Non esisteva ancora un abbigliamento «tecnico». Gli equipaggiamenti migliorarono con l’esperienza?
«L’inizio fu catastrofico, erano equipaggiamenti assolutamente inconsistenti per le quote e gli ambienti dati. Carlo Emilio Gadda si scagliò contro gli approfittatori che, affermava, avevano calzato gli uomini da far pietà: con cuoio scadente, con abiti dalle cuciture a macchina che si disfacevano dopo tre giorni. Poi arrivarono capi d’abbigliamento in pelo o copri scarpe, stivali. Ma era poca cosa. Nel lessico dei soldati comparvero nuovi verbi come interrarsi, incavernarsi, perché cercarono di sfuggire alla morte soprattutto ricorrendo a ripari sotterranei».
La montagna venne trasformata per sempre e vennero anticipate anche alcune tendenze.
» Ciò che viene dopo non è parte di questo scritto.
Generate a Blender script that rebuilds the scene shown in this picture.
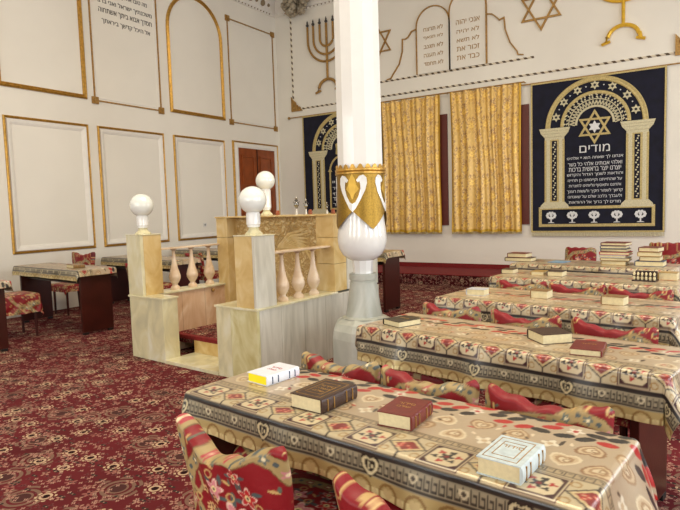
import bpy, bmesh, math, random
import numpy as np
from mathutils import Vector, Matrix
from mathutils.geometry import tessellate_polygon, interpolate_bezier
PI = math.pi
random.seed(7); rng = np.random.RandomState(7)
for o in list(bpy.data.objects): bpy.data.objects.remove(o)
scn = bpy.context.scene
COL = scn.collection

# ---------------------------------------------------------------- camera
cam_data = bpy.data.cameras.new('camera'); cam = bpy.data.objects.new('camera', cam_data); COL.objects.link(cam)
YAW, PITCH, ROLL, FPX = -0.571452, -0.0813168, -0.0306082, 569.74
f_ = Vector((math.sin(YAW)*math.cos(PITCH), math.cos(YAW)*math.cos(PITCH), math.sin(PITCH)))
r_ = Vector((math.cos(YAW), -math.sin(YAW), 0)); u_ = r_.cross(f_)
cr, sr = math.cos(ROLL), math.sin(ROLL)
R_, U_ = r_*cr + u_*sr, u_*cr - r_*sr
cam.matrix_world = Matrix(((R_.x, U_.x, -f_.x, 0), (R_.y, U_.y, -f_.y, 0), (R_.z, U_.z, -f_.z, 1.5), (0, 0, 0, 1)))
cam_data.sensor_width = 36; cam_data.lens = FPX/680*36; cam_data.clip_start = .05
scn.camera = cam
# ---------------------------------------------------------------- world, light, exposure
scn.view_settings.view_transform = 'Standard'; scn.view_settings.look = 'None'
scn.view_settings.gamma = 1; scn.view_settings.use_curve_mapping = False
scn.view_settings.exposure = 0.08
w = bpy.data.worlds.new('world'); scn.world = w; w.use_nodes = True
w.node_tree.nodes['Background'].inputs[0].default_value = (.75, .85, 1, 1)
w.node_tree.nodes['Background'].inputs[1].default_value = 1.0
def area(name, loc, target, sx, sy, power, color):
    d = bpy.data.lights.new(name, 'AREA'); d.shape = 'RECTANGLE'; d.size = sx; d.size_y = sy; d.energy = power; d.color = color
    o = bpy.data.objects.new(name, d); COL.objects.link(o); o.location = loc
    o.rotation_euler = (Vector(target)-Vector(loc)).to_track_quat('-Z', 'Y').to_euler(); return o
for i, yy in enumerate((-1.2, 2.2, 5.6, 9.0)):       # daylight in each window of the east wall
    area('window_daylight', (4.42, yy, 2.5), (0, yy, 2.2), 1.3, 2.6, 115, (.92, .96, 1.0))
for xx in (-6.6, -3.3, 0.0):                         # windows of the wall behind the photographer
    area('window_daylight', (xx, -3.92, 2.5), (xx, 0, 1.9), 1.3, 2.6, 85, (1.0, .98, .93))
area('chandelier_light', (-2.2, 4.0, 6.5), (-2.2, 4.0, 0), 3.5, 3.5, 300, (1.0, .85, .62))

# ---------------------------------------------------------------- materials
def lin(c):
    return tuple(((v/255)/12.92 if v/255 <= .04045 else ((v/255+.055)/1.055)**2.4) for v in c)
def nt(name):
    m = bpy.data.materials.new(name); m.use_nodes = True
    n = m.node_tree; return m, n.nodes, n.links, n.nodes['Principled BSDF']
def mat(name, c, rough=.5, metal=0, var=.06, nscale=12, bump=0, bscale=60, c2=None, spec=None, coat=0):
    m, N, L, b = nt(name)
    tc = N.new('ShaderNodeTexCoord'); no = N.new('ShaderNodeTexNoise'); no.inputs['Scale'].default_value = nscale
    no.inputs['Detail'].default_value = 4
    L.new(tc.outputs['Object'], no.inputs['Vector'])
    mx = N.new('ShaderNodeMixRGB'); a = lin(c); bb = lin(c2) if c2 else tuple(v*(1-var*2.5) for v in a)
    mx.inputs[1].default_value = (*a, 1); mx.inputs[2].default_value = (*bb, 1)
    rp = N.new('ShaderNodeValToRGB'); rp.color_ramp.elements[0].position = .35; rp.color_ramp.elements[1].position = .7
    L.new(no.outputs['Fac'], rp.inputs['Fac']); L.new(rp.outputs['Color'], mx.inputs[0]); L.new(mx.outputs[0], b.inputs['Base Color'])
    b.inputs['Roughness'].default_value = rough; b.inputs['Metallic'].default_value = metal
    if spec is not None: b.inputs['Specular IOR Level'].default_value = spec
    if coat: b.inputs['Coat Weight'].default_value = coat; b.inputs['Coat Roughness'].default_value = .08
    if bump:
        n2 = N.new('ShaderNodeTexNoise'); n2.inputs['Scale'].default_value = bscale; L.new(tc.outputs['Object'], n2.inputs['Vector'])
        bp = N.new('ShaderNodeBump'); bp.inputs['Strength'].default_value = bump; bp.inputs['Distance'].default_value = .01
        L.new(n2.outputs['Fac'], bp.inputs['Height']); L.new(bp.outputs['Normal'], b.inputs['Normal'])
    return m
def marble(name, c, c2, c3, rough=.22, sc=(1, 1, 1), ns=3.0):
    m, N, L, b = nt(name)
    tc = N.new('ShaderNodeTexCoord'); mp = N.new('ShaderNodeMapping'); mp.inputs['Scale'].default_value = sc
    L.new(tc.outputs['Object'], mp.inputs['Vector'])
    no = N.new('ShaderNodeTexNoise'); no.inputs['Scale'].default_value = ns; no.inputs['Detail'].default_value = 8; no.inputs['Distortion'].default_value = 1.2
    L.new(mp.outputs[0], no.inputs['Vector'])
    rp = N.new('ShaderNodeValToRGB'); e = rp.color_ramp.elements
    e[0].position = .3; e[0].color = (*lin(c2), 1); e[1].position = .72; e[1].color = (*lin(c3), 1)
    k = e.new(.5); k.color = (*lin(c), 1); L.new(no.outputs['Fac'], rp.inputs['Fac'])
    L.new(rp.outputs['Color'], b.inputs['Base Color']); b.inputs['Roughness'].default_value = rough
    return m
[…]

«La montagna subì un’aggressione di dimensioni colossali. La prima armata italiana, che coprì il fronte dallo Stelvio alla Valsugana, era inizialmente composta di 220mila uomini e 30mila quadrupedi. In poco più di un anno divennero 800mila con 120mila animali. Furono costruite le vie di accesso che oggi conosciamo, tutto andava portato da valle. I sentieri diventarono mulattiere e poi carrozzabili. Solo in Trentino furono tracciati 900km di strade. Il nostro è un territorio carsico, non c’era acqua di superficie a sufficienza. Furono costruiti acquedotti, ma oltre al freddo e alla fame i soldati continuavano a patire una sete tremenda. Oltre alle infrastrutture viarie la guerra lasciò sul campo anche alcuni costumi e tendenze. Pensiamo allo sci: ebbe un grande impulso, prima ancora di diventare un fenomeno turistico. O alla conquista sistematica delle cime, sviluppatasi maggiormente nel periodo post bellico, con tutta la retorica annessa».